But what about Putin? Having been in power for two decades–“elected,” I should note–his views matter. Initially, he appeared to care about the Western playbook. We can see that in regard to Russia’s political structure. As long as the Soviet Union existed, the specific relationship to “democracy” did not matter. After the early 1990s, it was no longer moot and the list of discomforts lengthened by one. Would Russia become a “proper” Western polity, with a legitimate franchise, independent parties, etc. Early in his presidency, Putin stated that “Only a democratic state is capable of ensuring a balance of interests of the individual and society, combining private initiative with national goals.” That was then. He has been steadily moving away from that position. In a speech in 2005, Putin tried to have it both ways: “Russia is a country that has chosen democracy through the will of its own people. It chose this road of its own accord and it will decide itself how best to ensure that the principles of freedom and democracy are realised here, taking into account our historic, geopolitical and other particularities and respecting all fundamental democratic norms. As a sovereign nation, Russia can and will decide for itself the timeframe and conditions for its progress along this road.” [Address to the Federal Assembly April 25, 2005] This notion has come to be called “sovereign democracy,” with an increasing emphasis on the former and de-emphasis of the latter.

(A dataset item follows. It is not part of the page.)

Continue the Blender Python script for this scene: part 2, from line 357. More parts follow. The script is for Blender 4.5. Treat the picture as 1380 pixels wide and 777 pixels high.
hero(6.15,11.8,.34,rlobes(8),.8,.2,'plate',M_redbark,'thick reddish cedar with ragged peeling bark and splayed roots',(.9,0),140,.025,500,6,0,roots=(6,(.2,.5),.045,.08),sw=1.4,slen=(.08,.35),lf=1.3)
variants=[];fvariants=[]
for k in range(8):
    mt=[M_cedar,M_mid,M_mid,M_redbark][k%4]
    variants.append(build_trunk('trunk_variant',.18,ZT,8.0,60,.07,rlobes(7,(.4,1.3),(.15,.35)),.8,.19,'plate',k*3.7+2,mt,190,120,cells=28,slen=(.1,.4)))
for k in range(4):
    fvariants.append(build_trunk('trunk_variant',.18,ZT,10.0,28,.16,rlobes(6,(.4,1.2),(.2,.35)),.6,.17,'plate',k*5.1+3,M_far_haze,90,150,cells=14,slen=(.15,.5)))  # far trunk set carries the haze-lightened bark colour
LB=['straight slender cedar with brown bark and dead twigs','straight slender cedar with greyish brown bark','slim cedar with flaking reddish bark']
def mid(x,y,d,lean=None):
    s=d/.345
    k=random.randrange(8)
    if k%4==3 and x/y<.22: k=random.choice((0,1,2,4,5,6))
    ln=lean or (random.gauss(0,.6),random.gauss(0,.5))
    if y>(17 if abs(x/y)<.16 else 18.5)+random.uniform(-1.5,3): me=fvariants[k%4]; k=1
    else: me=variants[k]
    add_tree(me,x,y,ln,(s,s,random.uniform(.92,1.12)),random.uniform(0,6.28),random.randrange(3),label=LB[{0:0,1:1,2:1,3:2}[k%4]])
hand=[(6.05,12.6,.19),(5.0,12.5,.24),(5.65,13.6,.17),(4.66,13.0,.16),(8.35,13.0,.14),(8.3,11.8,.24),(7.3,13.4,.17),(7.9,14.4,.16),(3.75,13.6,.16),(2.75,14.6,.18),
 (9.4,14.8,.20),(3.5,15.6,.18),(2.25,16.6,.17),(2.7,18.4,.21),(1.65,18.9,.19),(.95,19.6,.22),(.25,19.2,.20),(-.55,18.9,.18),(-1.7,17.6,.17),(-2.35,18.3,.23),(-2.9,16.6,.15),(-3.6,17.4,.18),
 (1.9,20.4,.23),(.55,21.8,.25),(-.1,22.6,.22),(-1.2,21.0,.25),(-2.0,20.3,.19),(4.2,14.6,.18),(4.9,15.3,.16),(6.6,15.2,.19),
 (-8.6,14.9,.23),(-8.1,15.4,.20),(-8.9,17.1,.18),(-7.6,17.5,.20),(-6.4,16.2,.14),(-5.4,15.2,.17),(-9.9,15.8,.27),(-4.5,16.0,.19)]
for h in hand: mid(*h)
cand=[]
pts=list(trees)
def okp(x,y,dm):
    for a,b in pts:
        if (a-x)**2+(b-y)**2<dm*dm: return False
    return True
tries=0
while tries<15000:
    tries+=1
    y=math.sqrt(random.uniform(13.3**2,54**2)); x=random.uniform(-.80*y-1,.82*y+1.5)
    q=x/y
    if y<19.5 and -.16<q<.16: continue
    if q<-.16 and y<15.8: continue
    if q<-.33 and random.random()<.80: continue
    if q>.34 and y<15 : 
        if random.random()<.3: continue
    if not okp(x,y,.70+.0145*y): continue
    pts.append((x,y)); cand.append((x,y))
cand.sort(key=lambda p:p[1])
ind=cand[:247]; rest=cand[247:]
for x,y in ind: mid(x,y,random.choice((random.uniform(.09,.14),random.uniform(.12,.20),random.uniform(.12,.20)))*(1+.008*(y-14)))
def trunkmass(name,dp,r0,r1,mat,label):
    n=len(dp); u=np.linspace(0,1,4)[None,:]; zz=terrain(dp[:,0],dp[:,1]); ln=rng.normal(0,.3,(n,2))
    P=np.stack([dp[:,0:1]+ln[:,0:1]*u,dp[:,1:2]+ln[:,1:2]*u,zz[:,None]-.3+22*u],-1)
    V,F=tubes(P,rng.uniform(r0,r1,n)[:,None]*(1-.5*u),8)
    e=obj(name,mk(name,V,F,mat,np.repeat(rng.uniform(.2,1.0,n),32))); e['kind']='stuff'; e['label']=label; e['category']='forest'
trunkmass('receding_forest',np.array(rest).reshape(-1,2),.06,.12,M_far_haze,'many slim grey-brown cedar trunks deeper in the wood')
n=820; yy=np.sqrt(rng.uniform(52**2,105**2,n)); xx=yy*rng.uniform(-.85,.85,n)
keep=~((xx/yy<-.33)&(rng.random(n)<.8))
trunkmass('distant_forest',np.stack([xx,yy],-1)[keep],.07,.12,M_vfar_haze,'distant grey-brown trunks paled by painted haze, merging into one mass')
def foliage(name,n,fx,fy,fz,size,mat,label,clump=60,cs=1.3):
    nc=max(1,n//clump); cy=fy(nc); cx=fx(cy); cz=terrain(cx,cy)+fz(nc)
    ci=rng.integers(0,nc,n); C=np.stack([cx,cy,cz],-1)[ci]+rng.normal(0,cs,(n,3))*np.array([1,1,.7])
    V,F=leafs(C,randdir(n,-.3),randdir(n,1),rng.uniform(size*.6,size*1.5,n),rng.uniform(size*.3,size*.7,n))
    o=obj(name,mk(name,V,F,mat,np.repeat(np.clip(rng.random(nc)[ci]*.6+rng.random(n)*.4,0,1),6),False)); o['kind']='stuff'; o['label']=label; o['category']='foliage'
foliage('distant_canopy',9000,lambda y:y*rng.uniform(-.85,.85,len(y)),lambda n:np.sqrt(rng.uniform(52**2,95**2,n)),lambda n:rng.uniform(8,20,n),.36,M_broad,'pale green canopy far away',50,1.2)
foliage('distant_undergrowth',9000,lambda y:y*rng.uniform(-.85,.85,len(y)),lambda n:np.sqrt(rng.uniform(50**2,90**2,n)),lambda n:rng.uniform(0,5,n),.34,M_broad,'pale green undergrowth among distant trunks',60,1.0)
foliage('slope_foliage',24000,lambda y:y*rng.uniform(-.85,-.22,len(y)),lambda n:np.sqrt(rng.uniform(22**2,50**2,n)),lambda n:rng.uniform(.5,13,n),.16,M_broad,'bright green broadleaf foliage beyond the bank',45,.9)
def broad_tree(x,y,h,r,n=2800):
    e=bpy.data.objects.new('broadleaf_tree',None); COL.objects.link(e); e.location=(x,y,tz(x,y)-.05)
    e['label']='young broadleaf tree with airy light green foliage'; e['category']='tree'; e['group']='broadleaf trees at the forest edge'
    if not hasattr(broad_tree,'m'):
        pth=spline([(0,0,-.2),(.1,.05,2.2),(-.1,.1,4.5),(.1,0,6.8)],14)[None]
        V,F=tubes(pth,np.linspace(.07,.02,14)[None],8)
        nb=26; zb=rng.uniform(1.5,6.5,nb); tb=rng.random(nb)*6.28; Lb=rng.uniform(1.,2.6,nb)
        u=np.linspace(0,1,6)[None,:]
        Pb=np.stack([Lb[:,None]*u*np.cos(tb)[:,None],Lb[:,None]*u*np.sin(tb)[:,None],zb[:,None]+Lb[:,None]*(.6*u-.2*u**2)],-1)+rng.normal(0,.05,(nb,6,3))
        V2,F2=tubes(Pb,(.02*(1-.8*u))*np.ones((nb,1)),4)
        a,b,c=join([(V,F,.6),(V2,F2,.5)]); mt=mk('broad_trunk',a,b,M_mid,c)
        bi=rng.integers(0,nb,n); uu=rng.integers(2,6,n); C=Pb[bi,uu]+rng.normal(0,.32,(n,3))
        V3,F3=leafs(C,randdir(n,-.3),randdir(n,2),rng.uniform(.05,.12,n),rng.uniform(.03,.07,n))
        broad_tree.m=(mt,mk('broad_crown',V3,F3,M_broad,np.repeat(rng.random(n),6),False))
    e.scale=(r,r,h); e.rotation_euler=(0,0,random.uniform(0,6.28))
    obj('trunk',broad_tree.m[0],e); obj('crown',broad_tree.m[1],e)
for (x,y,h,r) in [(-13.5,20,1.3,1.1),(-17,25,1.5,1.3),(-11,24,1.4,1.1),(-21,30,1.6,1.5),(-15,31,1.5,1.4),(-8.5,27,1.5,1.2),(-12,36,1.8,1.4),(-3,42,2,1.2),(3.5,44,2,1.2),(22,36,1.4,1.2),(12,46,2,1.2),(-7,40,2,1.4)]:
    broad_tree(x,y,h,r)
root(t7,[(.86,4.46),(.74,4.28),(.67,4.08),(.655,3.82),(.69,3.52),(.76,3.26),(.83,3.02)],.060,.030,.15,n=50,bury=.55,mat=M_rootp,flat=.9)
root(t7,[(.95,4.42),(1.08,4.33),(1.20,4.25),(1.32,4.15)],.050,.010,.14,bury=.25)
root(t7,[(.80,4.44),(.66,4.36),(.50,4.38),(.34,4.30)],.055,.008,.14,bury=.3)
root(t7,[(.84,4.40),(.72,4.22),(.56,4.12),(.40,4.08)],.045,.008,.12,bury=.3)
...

In more recent years, the ambiguity has been replaced by a more explicit rejection of the classically liberal model, even as the forms of Western governance remain in place. Putin no longer discusses democracy and in 2019 declared the Western experiment in liberalism dead with a capital D. As an alternative, Putin has positioned himself, as one Western observer put it, as the “torchbearer of an anti-liberal Europe”. Western, but not Western. For all of Putin’s assertion of a new paradigm, the formalism, the discomfort, and the internal tension remain.
Custine’s work is filled with memorable aphorisms. From the perspective of the “Russia and the West” debate, one stands out: “I do not blame the Russians for being what they are; I blame them for pretending to be what we are.” Nearly two centuries later, I certainly don’t blame them. I just wonder why they bother. It seems a Zenon paradox that brings only frustration to them and confusion to us. Perhaps the clouds will eventually clear. The Levada Center recently reported that in 2008, more than half of the Russians polled felt their country was European. In their most recent survey, less than 1/3 did. [As reported by RFE/RL, on April 11, 2021]. So perhaps Putin is resolving Russia’s internal ambivalence. But I rather doubt it.